Lakoff is very frank in admitting that framing can serve either truth or lies. He takes care to discourage the use of framing for the task of deception. At the end of the day, though, we are still left with the cynical lesson that winning in politics has little to do with the merits of a given candidate or policy. In the America of suburban consumers (or are we exurban now?) where public life almost always has to do with buying something, we engage in the commercial far more often than the civic. Life, as they say, moves faster in this, the information age; speechmaking has largely been abandoned for sound byting. Lakoff’s notion of frames would seem to reinforce the sound byte culture that has so degraded our political life.

Portune and Qualls, as well as State Rep. Steve Driehaus, maintained that they would never have been elected were such calculated rhetoric so central to political success. Portune attributes his upset of Bob Bedinghaus in 2000 largely to voter perception that Bedinghaus, embroiled in the Bengals stadium scandal, was a liar. In short, it was scandal in the opposing party that elevated him to office. Regarding his 2004 race against David Grossman, Portune concludes voters felt an emotional connection and comfort with him. (And the ethical violations committed by the Grossman campaign certainly didn‘t hurt.) Portune, like a number of national politicos, also attributed Bush’s victory to voters’ personal comfort with him.

Driehaus agreed that this theory may explain higher profile races like Portune’s, where voters get to know a candidate individually. Yet he clarified a place for framing in those races where party affiliation is still most important. He described a conversation he had with a voter in one of his races for the (district) Ohio state house. The voter explained: “I’d love to vote for you because of who you are, but I can’t ‘cause you’re a Democrat.” Lakoff’s critique, then, speaks to progressives’ Democratic and liberal problems.

Driehaus explained how he successfully redefined himself after attack ads dubbed him, in familiar style, as “out of touch with mainstream values.” He put on a brief TV commercial in which, with family at his side, he stated, “My opponents say I don’t share your values. Maybe they should come to the west side and see what we’re really like. These are my values: honesty, integrity, commitment to family and commitment to community.”

Driehaus’s response may be an example of a narrative informed by a more sound understanding of the American electorate.

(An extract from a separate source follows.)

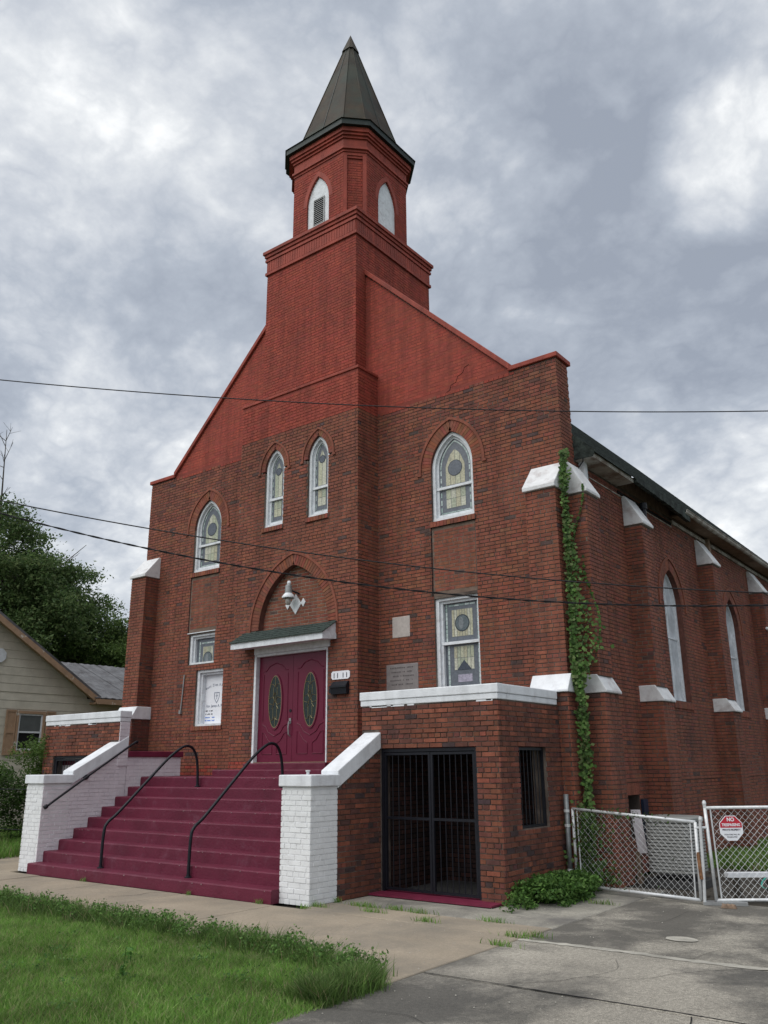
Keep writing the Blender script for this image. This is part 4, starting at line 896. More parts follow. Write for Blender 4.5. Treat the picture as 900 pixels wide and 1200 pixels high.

Daily Kos blogger Pericles (aka Doug Muder) proposes an alternative to the strict father/nurturing parent model. While he agrees with Lakoff’s basic notion of the “nation-as-family” metaphor, Muder questions how well the strict father/nurturant parent sums up America‘s “cultural war.” Lakoff only considers variants of the nuclear family and, in doing so, Muder argues, he “misses the overall context of obligation.” What is important is not what kind of parent we believe in being, but what we owe each and why we owe it. Drawing on sociologist James Ault’s account of his “life amongst the evangelicals,” Muder proposes the real divide in America is between the “Inherited Obligation Family” and the “Negotiated Commitment Family.” In the former, (the ‘conservative’ worldview,) the traditional extended family is the norm. “Life is defined by roles and relationships that are given, not chosen.” In the liberal worldview, the “family” has a broader definition. “Responsibilities come from the commitments you have made and not from congenital obligations.” It is no coincidence, then, that liberals tend to talk about the importance of community and conservatives that of family. In identifying with both traditional bonds and relationships of choice, Driehaus was able to redefine his candidacy in a way that disposed voters to his moderate progressivism.

Particularly in the truly embittered political climate we confront after the 2004 election, his approach suggests the first line from the Republican playbook (especially from 2000) that Democrats ought to focus on co-opting – that Democrats will win by being the party to unite rather than divide the American people. Progressives may well need a storyteller to help lead them into the promised land. Indeed rhetoric has always been central to political success, but judging by the experiences of these Cincinnati Democratic leaders, Lakoff and his frames are not up to the task.